Commissioner John Brenden of Scobey accused the board on Thursday of meeting illegally when it held a telephone conference call on Jan. 6 and agreed to meet a few days later to reconsider the bison hunt, which was set to begin Jan. 15.

The Jan. 6 meeting came just hours after Democratic Gov. Brian Schweitzer appointed three new members to the five-member board.

The board set a Jan. 11 meeting and voted 4-1 to postpone the planned hunt until November. Brenden was the only commissioner who opposed the change.

The commission then held a second conference call the next day, at which members decided to go ahead with a lottery drawing for licenses for the November hunt.

Brenden, a former state Republican Party chairman, state senator who was appointed to the commission by former Gov. Judy Martz, said the commission acted too hastily and did not provide enough public notice of its plans.
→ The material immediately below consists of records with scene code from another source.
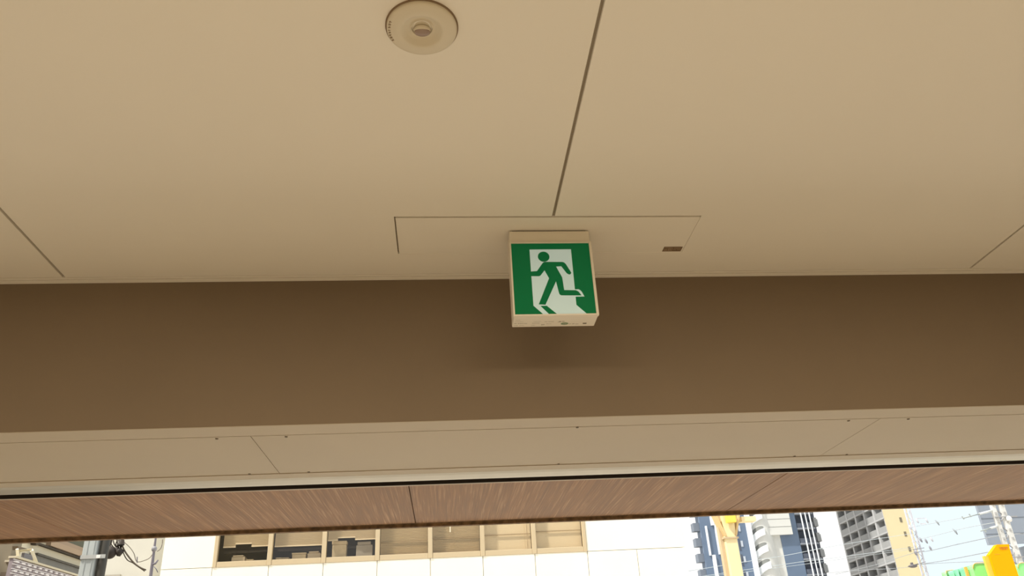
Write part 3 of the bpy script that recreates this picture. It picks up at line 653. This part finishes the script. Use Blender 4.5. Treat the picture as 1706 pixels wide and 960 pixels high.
p0, p1 = atY(1528, 864, Ym-.1), atY(1543, 863, Ym-.1); MB().box((p0.x, Ym-.1, p0.z-.02), (p1.x, Ym-.06, p0.z+.02)).box((p0.x+.1, Ym-.1, p0.z-.30), (p1.x-.1, Ym-.07, p0.z-.25)).build('top_frame', PM, M1)
tr = empty('pole_transformer', atY(1521, 943, 39.75), 'dark transformer cluster hung before the yellow end wall', 'transformer')
p = atY(1521, 943.5, 39.75); MB().sphere(p, .20, (1.15, .7, .42), 16, 10).build('tank', DK, tr, smooth=True)
MB().tube([p+Vector((-.26, 0, -.02)), p+Vector((.32, 0, .09))], .03, 6).build('hanger', DK, tr)
MB().box((p.x-.08, p.y-.05, p.z+.05), (p.x+.02, p.y+.05, p.z+.17)).build('terminal', DK, tr)
Yn = 26.0
xa_, xb_ = atY(1668.5, 890, Yn).x, atY(1683.5, 890, Yn).x
M2 = empty('trussed_mast', ((xa_+xb_)/2, Yn, -.12), 'cream grey trussed railway mast standing before the slate building', 'mast')
for xx, wd in ((xa_, .075), (xb_, .085)): B((xx-wd, Yn-.05, -.12), (xx+wd, Yn+.05, 8)).build('mast_leg', PM2, M2)
z = 3.0; s = 0
while z < 7.6:
    MB().tube([(xa_ if s else xb_, Yn, z), (xb_ if s else xa_, Yn, z+.28)], .022, 4).build('lattice_brace', mat('brace_grey', (.30, .30, .31), .6), M2)
    for xx in (xa_, xb_):
        B((xx-.035, Yn-.075, z+.06), (xx+.03, Yn-.051, z+.13)).build('cleat', mat('cleat_grey', (.38, .38, .38), .6), M2)
    z += .28; s = 1-s
p = atY(1677.5, 866, Yn); MB().sphere((p.x, Yn-.12, p.z), .095, (1, .8, 1.1), 14, 10).build('lamp_cover', mat('lamp_white', (.8, .8, .78), .4), M2, smooth=True)
arm = mat('arm_pale', (.68, .72, .72), .45)
for (a, b) in (((1653, 851), (1605, 863.5)), ((1663, 876.5), (1634, 885))):
    P0, P1 = atY(*a, Yn), atY(*b, Yn-.4)
    MB().tube([P0, P0.lerp(P1, .45)], .036, 8).build('cantilever_arm', arm, M2, smooth=True)
    MB().tube([P0.lerp(P1, .45), P1], .022, 6).build('arm_end', mat('arm_dim', (.36, .40, .40), .5), M2, smooth=True)
for (x, y) in ((1616, 859), (1604, 863), (1641, 884.5)):
    p = atY(x, y, Yn-.2); MB().tube([p+Vector((-.02, 0, .05)), p-Vector((-.03, 0, .05))], .022, 8).build('insulator', mat('arm_dim', (.36, .40, .40), .5), M2)
for z in (atY(1690, 862, Yn).z, atY(1690, 930, Yn).z): B((xa_-.1, Yn-.09, z), (xb_+.4, Yn-.06, z+.03)).build('cross_bar', mat('brace_grey', (.30, .30, .31), .6), M2)

# -- overhead wires
WD = mat('wire_dim', (0.42, 0.46, 0.48), .5); WL = mat('wire_pale', (0.55, 0.62, 0.66), .4)
G = 'railway wires right of the pale lattice mast'
GW_ = 'railway overhead wires'
cable('overhead_wire', [(1530, 898), (1548, 895), (1606, 880.5), (1668, 869)], (39.9, 26.1), .012, 'faint wire rising rightward from the pale lattice mast, upper one', WD, GW_, 'wire')
cable('overhead_wire', [(1531, 920), (1550, 917.5), (1605, 905), (1666, 892.5), (1712, 889)], (39.9, 25.85), .018, 'wire from mid mast crossing the slate building', WIRE, GW_, 'wire')
cable('overhead_wire', [(1535, 940), (1575, 934), (1606, 928), (1642, 921), (1676, 915)], (39.9, 26.1), .018, 'low wire rising from the lattice mast to behind the orange pylon', WIRE, GW_, 'wire')
cable('overhead_wire', [(1535, 940.5), (1575, 938), (1640, 935.5), (1678, 934)], (39.9, 26.1), .014, 'nearly level wire just above the green tarpaulins', WIRE, GW_, 'wire')
cable('overhead_wire', [(1392, 957), (1425, 949.5), (1460, 941), (1500, 928.5), (1524, 921)], (47, 39.9), .012, 'wire crossing the yellow end wall toward the mast fittings', WIRE, GW_, 'wire')
cable('overhead_wire', [(1380, 955), (1400, 953), (1440, 950), (1495, 947), (1519, 944)], (47, 39.8), .011, 'low wire across the gridded block ending at the transformer', WIRE, GW_, 'wire')
cable('overhead_wire', [(1120, 956), (1173, 947.5), (1240, 936.5), (1310, 925.5), (1373, 913), (1450, 900), (1522, 889)], (27.9, 39.9), .011, 'long pale wire across the navy tower, uppermost', WL, GW_, 'wire')
cable('overhead_wire', [(1120, 968), (1240, 950), (1310, 940), (1345, 935), (1380, 931), (1522, 912)], (27.9, 39.9), .011, 'pale wire across the navy tower, second from top', WL, GW_, 'wire')
cable('overhead_wire', [(1120, 970), (1180, 961), (1240, 953.5), (1312, 944), (1350, 939), (1522, 915)], (27.95, 39.95), .008, 'thin pale wire across the navy tower, lowest', WL, GW_, 'wire')
cable('overhead_wire', [(1527, 877), (1563, 870.5), (1600, 863.5), (1606, 862)], (39.9, 25.6+8.0), .012, 'short wire from the upper insulator to the cantilever arm', WD, GW_, 'wire')
for (x, y, Yi) in ((1562, 871, 37.1), (1592, 886, 33.5)):
    p = atY(x, y, Yi); o = MB().tube([p+Vector((-.10, 0, .13)), p, p+Vector((.05, 0, -.13))], [.02, .045, .02], 8).build('wire_insulator', WIRE, None, smooth=True)
    tag(o, 'dark slanted wire insulator in the pale sky, %s one' % ('upper' if y < 880 else 'lower'), 'insulator', 'insulators on the railway wires')

# -- orange pylon and green tarpaulins
YO = 16.0
OR = mat('orange_paint', (0.86, 0.37, 0.0), .6, spec=.1); ORL = mat('orange_edge', (0.85, 0.50, 0.06), .5); ORT = mat('dark_orange_print', (0.50, 0.19, 0.01), .6)
py = empty('orange_pylon', (atY(1675, 930, YO).x, YO+.2, -.12), 'bright orange pylon with chamfered top and small dark lettering', 'pylon')
tl, tr_, rr_, lf = atY(1661, 907.5, YO), atY(1681, 907, YO), atY(1686.5, 914, YO), atY(1650.5, 924.5, YO)
xl = atY(1652, 935, YO).x; xr = atY(1689, 935, YO).x
poly = [(tl.x, YO, tl.z), (tr_.x, YO, tr_.z), (xr, YO, rr_.z), (xr, YO, -.12), (xl, YO, -.12), (xl, YO, lf.z)]
MB().prism(poly, (0, .12, 0)).build('body', OR, py)
z1_ = atY(1645, 926, YO).z
MB().prism([(xl-.002, YO+.05, lf.z-.02), (xl-.10, YO+.05, z1_), (xl-.10, YO+.05, -.12), (xl-.002, YO+.05, -.12)], (0, .06, 0)).build('side_fin', ORL, py)
zt_ = atY(1671, 916, YO).z
lt = MB(); x = atY(1664.5, 913, YO).x; ht = .05
for gl in ('T', 'O', 'G', 'A', 'T'):
    wd = .032
    if gl == 'T': lt.box((x, YO-.006, zt_+ht-.012), (x+wd, YO, zt_+ht)).box((x+wd/2-.005, YO-.006, zt_), (x+wd/2+.005, YO, zt_+ht-.012))
    elif gl == 'O': lt.box((x, YO-.006, zt_), (x+.009, YO, zt_+ht)).box((x+wd-.009, YO-.006, zt_), (x+wd, YO, zt_+ht)).box((x+.009, YO-.006, zt_), (x+wd-.009, YO, zt_+.010)).box((x+.009, YO-.006, zt_+ht-.010), (x+wd-.009, YO, zt_+ht))
    elif gl == 'G': lt.box((x, YO-.006, zt_), (x+.009, YO, zt_+ht)).box((x+.009, YO-.006, zt_), (x+wd, YO, zt_+.010)).box((x+wd-.009, YO-.006, zt_+.010), (x+wd, YO, zt_+.025)).box((x+.009, YO-.006, zt_+ht-.010), (x+wd, YO, zt_+ht))
    else: lt.box((x, YO-.006, zt_), (x+.009, YO, zt_+ht)).box((x+wd-.009, YO-.006, zt_), (x+wd, YO, zt_+ht)).box((x+.009, YO-.006, zt_+ht-.010), (x+wd-.009, YO, zt_+ht)).box((x+.009, YO-.006, zt_+.02), (x+wd-.009, YO, zt_+.03))
    x += wd+.007
lt.build('lettering', ORT, py)
q = atY(1657, 924.5, YO); lt = MB()
for i in range(6): lt.box((q.x+i*.019, YO-.004, q.z), (q.x+i*.019+.012, YO, q.z+.013))
lt.build('small_lettering', mat('faint_print', (.80, .36, .01), .6), py)
LGN = mat('light_green_tarp', (0.28, 0.86, 0.27), .5); TEAL = mat('teal_green_tarp', (0.22, 0.62, 0.38), .55, var=.12, vscale=6); OCH = mat('ochre_edge', (.66, .40, .08), .6)
def tarp(name, x0, x1, ytop, lab, m, Y, fold=0, sl=0.0, edge=True):
    t = empty(name, (atY((x0+x1)/2, 950, Y).x, Y, -.12), lab, 'tarpaulin', 'green tarpaulins beside the orange pylon')
    A0, A1 = atY(x0, ytop+12, Y).x, atY(x1, ytop+12, Y).x; zt = atY((x0+x1)/2, ytop, Y).z
    n = 24; r = min(.12, (A1-A0)/3); top = []
    for k in range(n+1):
        u = k/n; xx = A0+(A1-A0)*u; e = min(u, 1-u)*(A1-A0)
        dz = -(r-math.sqrt(max(0, r*r-(r-e)**2))) if e < r else 0
        top.append((xx, Y+(.05*math.sin(u*math.pi*2*fold) if fold else 0), zt+dz*(.9)+sl*(u-.5)))
    mb = MB(); a = [mb.bm.verts.new(p) for p in top]; b = [mb.bm.verts.new((p[0], p[1], -.12)) for p in top]
    a2 = [mb.bm.verts.new((p[0], p[1]+.18, p[2])) for p in top]; b2 = [mb.bm.verts.new((p[0], p[1]+.18, -.12)) for p in top]
    for i in range(n):
        mb.bm.faces.new((a[i], a[i+1], b[i+1], b[i])); mb.bm.faces.new((a2[i+1], a2[i], b2[i], b2[i+1])); mb.bm.faces.new((a[i+1], a[i], a2[i], a2[i+1]))
    mb.bm.faces.new((a[0], b[0], b2[0], a2[0])); mb.bm.faces.new((a[-1], a2[-1], b2[-1], b[-1]))
    mb.build('sheet', m, t)
    if edge: MB().tube([(p[0], p[1]-.01, p[2]+.012) for p in top], .008, 6).build('hem', OCH, t, smooth=True)
    return t
tarp('green_tarpaulin', 1622, 1650.5, 939, 'light green rounded tarpaulin left of the orange pylon', LGN, 16.5)
tarp('green_tarpaulin', 1697, 1730, 938.5, 'light green tarpaulin right of the orange pylon', LGN, 16.5)
tarp('green_tarpaulin', 1609, 1622.5, 943.5, 'teal folded tarpaulin between ochre pole and light green one', TEAL, 16.78, 2, .02, False)
tarp('green_tarpaulin', 1591, 1606.5, 948.5, 'teal folded tarpaulin left of the ochre pole', TEAL, 17.0, 2, .03, False)
tarp('green_tarpaulin', 1579, 1592, 951.5, 'lowest ragged green tarpaulin at the left end', mat('mid_green_tarp', (.30, .66, .30), .6, var=.2, vscale=9), 17.25, 1, .0, True)
q = atY(1608, 945, 16.65); tag(B((q.x-.02, 16.63, -.12), (q.x+.03, 16.68, q.z)).build('ochre_pole', OCH), 'thin ochre pole standing between two teal tarpaulins', 'pole')
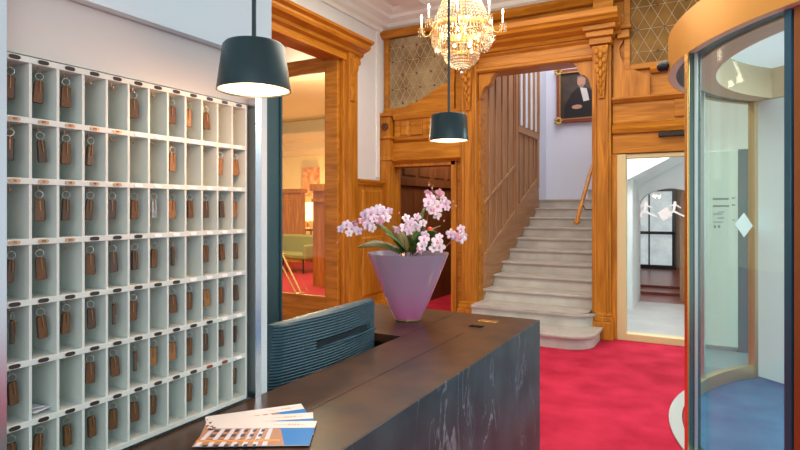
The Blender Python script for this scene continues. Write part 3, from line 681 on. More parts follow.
# keys
LEA = mat('brown_leather', (.135, .062, .018), .4, noise=.45, nscale=60); LEB = mat('tan_leather', (.30, .15, .045), .4, noise=.35, nscale=60); LEC = mat('dark_leather', (.085, .052, .028), .4, noise=.4, nscale=60); SIL = mat('silver_tag_metal', (.5, .5, .48), .3, .8, noise=.5, nscale=90)
EDG = mat('dark_tag_edge', (.025, .018, .014), .5)
OLDBR = mat('old_brass', (.30, .17, .07), .45, .6)
def keyproto(nm, m, wd, ln):
    e = thing('room_key', (0, 0, 0), nm, 'key', 'room keys hanging in the rack')
    b = B().torus((.004, 0, -.009), .0072, .0004, Matrix.Rotation(PI / 2, 3, 'Y') @ Matrix.Rotation(.3, 3, 'X')); b.out('key_ring', SATIN, e, smooth=True)
    def shape(w_, l0, l1): return [(-w_ * .55, l0 + .003), (-w_ * .3, l0), (w_ * .3, l0), (w_ * .55, l0 + -.003), (w_, l1 + .003), (w_ * .8, l1), (-w_ * .8, l1), (-w_, l1 + .003)]
    P = [(-wd * .62, -.018), (wd * .62, -.018), (wd * .9, -.022), (wd, -.018 - ln + .003), (wd * .8, -.018 - ln), (-wd * .8, -.018 - ln), (-wd, -.018 - ln + .003), (-wd * .9, -.022)]
    b = B().loft([(.0012, y, z) for y, z in P], [(.0068, y, z) for y, z in P]); tg = b.out('tag', m, e, bevel=.0008)
    b = B().loft([(-.0010, y * 1.10 + .0012, z) for y, z in P], [(.0030, y * 1.10 + .0012, z) for y, z in P]); b.out('tag_back', EDG, tg)
    b = B().tube([(.0075, 0, -.016), (.0085, .001, -.03), (.008, .0015, -.043)], .0012, 6); b.ball((.0075, 0, -.020), .003, .0015, .003, 8, 6); b.out('key_blade', OLDBR, e)
    return e
protos = [keyproto('brown', LEA, .0090, .046), keyproto('tan', LEB, .0095, .046), keyproto('dark brown', LEC, .0078, .046), keyproto('silver', SIL, .0065, .044)]
keymap = {0: {0: 0, 1: 0, 2: 0, 5: 0, 7: 0, 8: 1, 9: 0}, 1: {0: 2, 1: 2, 2: 0, 3: 2, 7: 1, 10: 1, 11: 1},
          2: {1: 0, 2: 2, 3: 2, 4: 2, 5: 0, 6: 3, 7: 1, 8: 0, 9: 2, 10: 2, 11: 1}, 3: {0: 2, 1: 0, 3: 0, 4: 2, 5: 2, 6: 0, 7: 2, 9: 0, 10: 0, 11: 2},
          4: {0: 2, 1: 0, 2: 0, 3: 2, 4: 2, 5: 0, 7: 0, 8: 0, 9: 1, 10: 0, 11: 2}, 5: {0: 0, 3: 0, 4: 0, 5: 2, 6: 1, 7: 1, 8: 0, 9: 2, 10: 2, 11: 2},
          6: {0: 0, 1: 0, 2: 0, 3: 0, 4: 0, 5: 0, 6: 0, 8: 0, 9: 0, 11: 2}}
edge = {(4, 0), (4, 4), (5, 5), (3, 7), (5, 11)}
ROWN = ['top row', 'second row', 'third row', 'middle row', 'third row from bottom', 'second row from bottom', 'bottom row']
COLN = ['leftmost pigeonhole', 'second pigeonhole from left', 'third pigeonhole from left', 'fourth pigeonhole from left', 'fifth pigeonhole from left', 'sixth pigeonhole from left', 'sixth pigeonhole from right', 'fifth pigeonhole from right', 'fourth pigeonhole from right', 'third pigeonhole from right', 'second pigeonhole from right', 'rightmost pigeonhole']
used = set()
for rr_ in range(NR):
    for c, kd in keymap[rr_].items():
        p = protos[kd]; nm = ['brown', 'tan', 'dark brown', 'silver'][kd]
        if kd not in used: o = p; used.add(kd)
        else: o = copy_tree(p)
        o.location = (WXF - .022, Y0 + (c + .5) * CWD, Z0 - rr_ * CHT - .0165)
        for ch in o.children: ch.matrix_parent_inverse = Matrix.Identity(4)
        a = random.uniform(-.55, .25)
        if (rr_, c) in edge: a = 1.0
        o.rotation_euler = (random.uniform(-.10, .10), 0, a)
        o['label'] = '%s key tag hanging in %s, %s' % (nm, ROWN[rr_], COLN[c])
# folded paper slip in row 5, col 1
zf = Z0 - 6 * CHT + .0062
b = B().obox((WXF - .045, Y0 + 1.5 * CWD, zf + .0058), (.030, .006, .003), (-.003, .019, .001), (0, 0, .0006)); b.obox((WXF - .05, Y0 + 1.5 * CWD, zf + .0095), (.024, -.004, .003), (.004, .015, .0), (0, 0, .0006))
tag(b.out('paper_slip', mat('paper', (.86, .87, .92), .7)), 'folded white paper slip lying in a keyless pigeonhole, second from the left', 'paper')

# ================================================================== counter
CX1 = -.751; CYE = 2.814
ct = thing('reception_counter', (-1.0, 1.6, 0), 'dark slate reception counter with brown polished top', 'counter')
B().box(CX1 - .03, CX1, -.6, CYE, 0, CTZ - .001).out('front_panel', SLATE, ct)
B().box(-1.75, CX1 - .03, CYE - .03, CYE, 0, CTZ - .036).out('end_panel', SLATE, ct)
SXM = -.976
b = B(); zt0 = CTZ - .035
b.box(SXM + .0012, CX1 - .004, -.6, 2.36, CTZ - .0008, CTZ); b.box(SXM + .0012, CX1 - .031, -.6, 2.36, zt0, CTZ - .0008); b.box(-1.19, SXM - .0012, -.6, 2.36, zt0, CTZ)
b.box(-1.19, CX1 - .004, 2.36, CYE, CTZ - .0008, CTZ); b.box(-1.19, CX1 - .031, 2.36, CYE, zt0, CTZ - .0008)
b.box(-1.75, -1.1925, 2.16, CYE, zt0, CTZ)
b.out('counter_top', TOPSLATE, ct)
B().box(-1.185, CX1 - .03, -.6, CYE - .03, zt0 - .03, zt0 - .0).out('under_frame', BLACK, ct)
B().box(-1.19, -1.16, -.6, 2.2, 0, zt0 - .03).out('back_panel', TEALW, ct)
B().box(-1.75, -1.72, 2.16, CYE - .03, 0, zt0).out('side_panel', TEALW, ct)
q = onz(490, 321.5, CTZ); b = B().box(q.x - .055, q.x + .040, q.y - .022, q.y + .022, CTZ, CTZ + .003); tag(b.out('brass_plate', BRASS, bevel=.001), 'small brass plate set on the far end of the counter', 'plate')
q = onz(477, 326.5, CTZ); b = B().box(q.x - .035, q.x + .03, q.y - .02, q.y + .02, CTZ, CTZ + .002); tag(b.out('cable_socket', mat('matt_black', (.004, .004, .004), .9, spec=.1)), 'black socket cover on the counter beside the brass plate', 'socket')

# brochures
SKY = mat('print_blue_sky', (.0, .22, .66), .5); CARD = mat('card_white', (.92, .87, .82), .45); FAC = mat('print_facade', (.55, .28, .17), .4); FWH = mat('print_white', (.80, .80, .88), .4); WIN = mat('print_window', (.06, .05, .05), .4); AWN = mat('print_orange', (.85, .38, .08), .4); TREE = mat('print_tree', (.25, .08, .04), .5); TXT = mat('print_text', (.72, .52, .38), .5)
for i, (pa, pb, zz, lab) in enumerate((((205, 417), (301, 404), .0, 'printed brochure at the bottom of the fan, turned furthest to the wall'), ((208, 420), (313, 413.5), .0021, 'printed brochure in the middle of the fan on the counter'), ((212, 424), (317, 423), .0042, 'printed brochure on top of the fan with white building picture'))):
    P0 = onz(*pa, CTZ); P1 = onz(*pb, CTZ)
    e = thing('brochure', (P0.x, P0.y, CTZ + zz), lab, 'brochure', 'fanned brochures on the counter')
    u = (P1 - P0).normalized(); v = Vector((u.y, -u.x, 0)); L = (P1 - P0).length; Wd = .15
    O = Vector((P0.x, P0.y, CTZ + zz))
    def rect(b, a, c, d, f, h0, h1):  # along u a..c, along v d..f
        A = [O + u * a + v * d, O + u * c + v * d, O + u * c + v * f, O + u * a + v * f]
        b.loft([p + Vector((0, 0, h0)) for p in A], [p + Vector((0, 0, h1)) for p in A])
    def quad(b, pts, h0, h1):
        A = [O + u * a + v * d for a, d in pts]; b.loft([p + Vector((0, 0, h0)) for p in A], [p + Vector((0, 0, h1)) for p in A])
    b = B(); rect(b, 0, L, 0, Wd, 0, .0012); b.out('card', CARD, e)
    b = B(); rect(b, .0, L, .045, Wd, .0012, .0014); pic = b.out('printed_sky', SKY, e)
    b = B(); quad(b, [(.0, .045), (.175, .045), (.19, .055), (.215, Wd), (.0, Wd)], .0014, .0015); b.out('printed_facade', FAC, e)
    b = B()
    for k in range(7):
        x0 = .012 + k * .028 - k * k * .0006; quad(b, [(x0, .047), (x0 + .010, .047), (x0 + .004 + k * .002, Wd), (x0 - .008 + k * .002, Wd)], .0015, .0016)
    b.out('printed_pier', FWH, e)
    b = B()
    for k in range(6):
        for j in range(5):
            x0 = .0245 + k * .0265 - k * k * .0006 - j * .0005; y0_ = .052 + j * .030; rect(b, x0, x0 + .013 - k * .001, y0_, y0_ + .016, .0015, .00165)
    b.out('printed_window', WIN, e)
    b = B(); rect(b, 0, .2, .115, .127, .0016, .00175); b.out('printed_awning', AWN, e)
    b = B(); 
    for k in range(9): a, d = .002 + .014 * random.random(), .02 + .035 * random.random(); rect(b, a, a + .008, d, d + .006, .0014, .00178)
    b.out('printed_tree', TREE, e)
    b = B()
    x = .165
    while x < L - .03:
        wdt = random.uniform(.004, .009); big = .20 < x < .225; rect(b, x, x + wdt * .75, .022 if not big else .018, .0245 if not big else .028, .0012, .00135); x += wdt
    b.out('printed_lettering', TXT, e)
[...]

That, he argued, violates Montana's open meetings law, which requires all government meetings to be open to the public and that the public must know when the meetings occur, he said.

Commission Chairman Steve Doherty of Great Falls, a former Democratic state senator appointed by Schweitzer, said he thought the meetings "met the letter and spirit of the open meetings law."

"I think the public had notice, they had the opportunity to participate and the opportunity to let their interests and feelings known," Doherty said.

Bob Lane, chief lawyer for the department, agreed, saying the agency advertised the Jan. 11 meeting for days, a fact supported by all the members of the public who showed up. As for the Jan. 6 conference call, the board was merely reconsidering a decision that had been the subject of dozens of properly noticed public meetings before. Commissioners made no substantial decisions during that call other than to meet again in five days and have another public meeting.
"It was just a procedural thing," he said.

During the Jan. 12 conference call, the group merely executed a decision that had been made the day before in a public meeting, he said.